La jalousie entre fratrie

14 Déc

La jalousie entre fratrie n’est pas une invention nouvelle ; l’on se souviendra du très ancien récit biblique qui relatait comment Caïn, jaloux de la préférence de Dieu quant à son offrande, tua son frère Abel. Quoiqu’il en soit, cette compétition crée des malaises pour bien des parents qui se trouvent impuissants devant les combats plus ou moins manifestes de leur progéniture. Ceci étant, plusieurs tenteront de diminuer un tant soit peu cette opposition, en se basant sur la prémisse que le développement harmonieux des enfants doit nécessairement se faire…dans l’harmonie ! Pourtant, la rivalité entre fratrie revêt des fonctions bien utiles. 

La famille constitue la première unité sociale dans laquelle évolue l’individu ; elle représente une microsociété qui permet à l’enfant de développer et de mettre à l’épreuve un répertoire de comportements, d’attitudes et de façons d’être. Les rétroactions (positives ou négatives) provenant des autres membres de la famille permettent à l’enfant de s’ajuster ou de modifier ses façons de faire. Ainsi, lorsqu’un enfant entre en compétition avec son frère ou sa sœur, il « teste » en fait ses forces et ses limites de la même façon qu’il sera appelé à le faire avec des individus qui ponctueront son chemin dans le cours de sa vie. Cette rivalité entre personnes d’âge et de statut similaire, par opposition à celle qui existe entre un enfant et son parent, permet de développer des stratégies pour faire face à la confrontation et identifier ses forces et faiblesses personnelles.

La jalousie est en fait le sentiment qui découle d’une menace à l’amour-propre ; p.ex., si je perçois que ma mère préfère mon frère à moi, c’est mon amour-propre qui est blessé. Le fait de vivre de la jalousie ou d’être secoué dans son amour propre peut conduire l’enfant à adopter des comportements proactifs ; il redoublera alors d’efforts pour « surpasser » le rival, pour devenir meilleur, ce qui en soit peut être une source de motivation menant à de grandes réussites. Il peut également préférer s’engager dans une activité autre, de sorte à éviter la confrontation ; ce phénomène s’observe très souvent dans les familles où les enfants développent des intérêts et des talents diamétralement opposés, leur laissant ainsi tout l’espace nécessaire à la réalisation de leur potentiel sans subir de comparaison. 

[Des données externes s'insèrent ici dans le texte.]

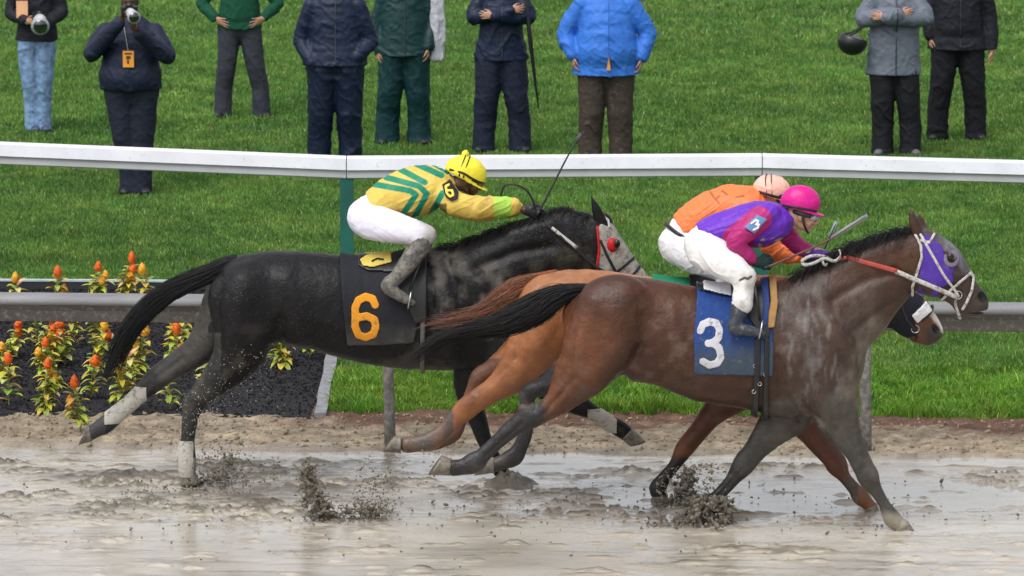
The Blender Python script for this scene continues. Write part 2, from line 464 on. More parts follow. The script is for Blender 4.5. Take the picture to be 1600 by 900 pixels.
def mud_col(V):
    z = V[:, 2]; n = fbm(V*[1, 1, 0], (1.2, 3, 1), 41, 4); n2 = fbm(V*[1, 1, 0], (9, 16, 1), 47, 3)
    wet = sstep(.016, -.004, z+.006*n2)
    near = sstep(34.2, 33.2, V[:, 1])
    base = np.array([.42, .375, .31])*(1+.22*n[:, None]+.18*n2[:, None])
    dark = (sstep(.008, .026, z+.004*n2)*(1-.15*near))[:, None]
    base = base*(1-dark*(1-np.array([.33, .31, .27])))
    st = sstep(.16, .34, fbm(V*[1, 1, 0], (2.2, 17, 1), 53, 4))*sstep(-.35, .2, fbm(V*[1, 1, 0], (.6, 1.2, 1), 57, 2))*.55
    base = base*(1-st[:, None]*np.array([.62, .63, .66]))
    base = base*(1+.10*near[:, None])
    rough = .55-.55*wet+.10*near
    return np.concatenate([np.clip(base, .02, 1), np.clip(rough, 0, 1)[:, None]], 1)
def track_full(Pt):
    h = track_height(Pt)
    h = np.maximum(h, -.004+.0015*np.sin(Pt[:, 0]*9+Pt[:, 1]*5))     # standing water levels the hollows
    # sinks under the sand berm at its far edge
    e = ground_Y(Y_MUD)+SLOPE*Pt[:, 0]
    h = h*sstep(.1, -.5, Pt[:, 1]-e)
    f = sstep(8.4, 7.2, np.abs(Pt[:, 0]))*sstep(30.2, 31.2, Pt[:, 1])
    return h*f-.021*(1-f)
mud_m = mud_mat()
xs = np.concatenate([np.arange(-8.6, -5.2, .05), np.arange(-5.2, 5.2, .014), np.arange(5.2, 8.6, .05)]); ys = np.concatenate([np.arange(30.0, 31.6, .04), np.arange(31.6, 37.6, .016)])
track = grid_sheet('track', xs, ys, track_full, mud_m, mud_col, label='wet sloppy dirt racing surface with puddles and hoof churned ridges')
# wider track left, right and towards the camera at coarser pitch
def frame_sheet(name, xs, ys, z, mat, colf, label):
    return grid_sheet(name, xs, ys, lambda p: np.full(len(p), z)+0*p[:, 0], mat, colf, label=label)
frame_sheet('track_ground', np.arange(-60, 60.1, .5), np.arange(-4, 37.7, .4), -.022, mud_m, mud_col, 'muddy racing surface stretching past the camera')

BED_X = -1.46
# ---- sand berm between mud and turf
sand_m = material('damp_sand', (.27, .215, .15), .8, .3, 6, .9, 35, .02, tint=True)
def sand_h(Pt):
    e0 = ground_Y(Y_MUD)+SLOPE*Pt[:, 0]; e1 = ground_Y(Y_GRASS)+SLOPE*Pt[:, 0]
    t = (Pt[:, 1]-e0)/(e1-e0)
    Q = np.stack([Pt[:, 0], Pt[:, 1], 0*t], 1)
    n = fbm(Q, (5, 9, 1), 61, 4); n2 = fbm(Q, (18, 26, 1), 67, 3)
    w = t+.10*fbm(Q, (2.5, 1, 1), 69, 3)
    return -.02+.045*sstep(0, .12, w)+.03*np.clip(fbm(Q, (9, 14, 1), 63, 3), 0, 1)*sstep(.1, .4, w)+.03*sstep(.5, 1, w)+(.026*n+.014*n2)*sstep(.05, .3, w)*(1-.4*sstep(.9, 1.1, w))-.05*sstep(1.45, 2.2, t)-.2*sstep(.93, 1.02, t)*(Pt[:, 0] < BED_X-.02)
def sand_col(V):
    e0 = ground_Y(Y_MUD)+SLOPE*V[:, 0]; e1 = ground_Y(Y_GRASS)+SLOPE*V[:, 0]
    t = (V[:, 1]-e0)/(e1-e0)
    n = fbm(V*[1, 1, 0], (3, 7, 1), 71, 4); n2 = fbm(V*[1, 1, 0], (14, 24, 1), 73, 3)
    c = np.array([.30, .24, .168])*(1+.3*n+.5*n2)[:, None]
    damp = np.array([.26, .225, .18])
    k = sstep(.28, .05, t+.08*n)[:, None]; c = c*(1-k)+damp*k*(1+.2*n2)[:, None]
    red = np.array([.115, .058, .035])*(1+.5*n2)[:, None]
    right = sstep(-1.9, -1.3, V[:, 0])
    k = (sstep(.58, .85, t+.28*n)*right)[:, None]; c = c*(1-k)+red*k
    return np.clip(c, .01, 1)
grid_sheet('sand_strip', np.concatenate([np.arange(-14, -5.4, .06), np.arange(-5.4, 5.4, .016), np.arange(5.4, 14, .06)]), np.arange(35.1, 39.0, .018), sand_h, sand_m, sand_col, label='churned pale sand strip between the wet track and the turf')

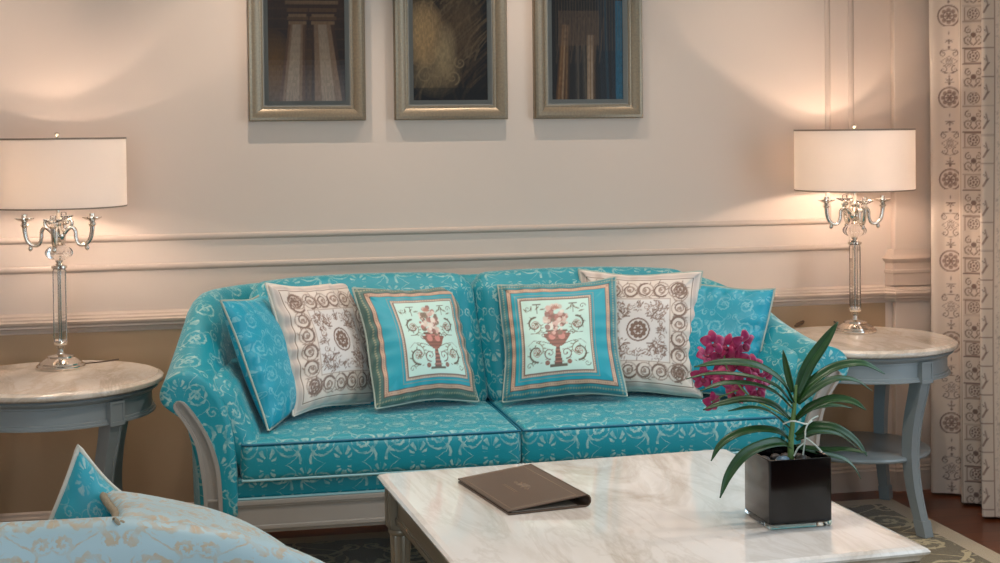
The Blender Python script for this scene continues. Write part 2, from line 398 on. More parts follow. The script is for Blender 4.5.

La rivalité se manifeste parfois de façon implicite, insinueuse, cachée ; la mine déconfite de l’enfant qui n’a rien remporté alors que son frère est sur le podium, le regard lancé furtivement lorsque la petite sœur se blottit encore dans les bras ou le bulletin laissé négligemment sur la table sans félicitations recherchées. Il peut être tentant, pour un parent, de vouloir préserver son enfant jaloux en diminuant l’ampleur des félicitations ou des marques d’affection à l’autre. Mais est-ce vraiment un service à lui rendre ? Il serait peut-être plus approprié de souligner les grandes forces qui résident dans ses propres compétences, différentes peut-être mais tout autant enviables.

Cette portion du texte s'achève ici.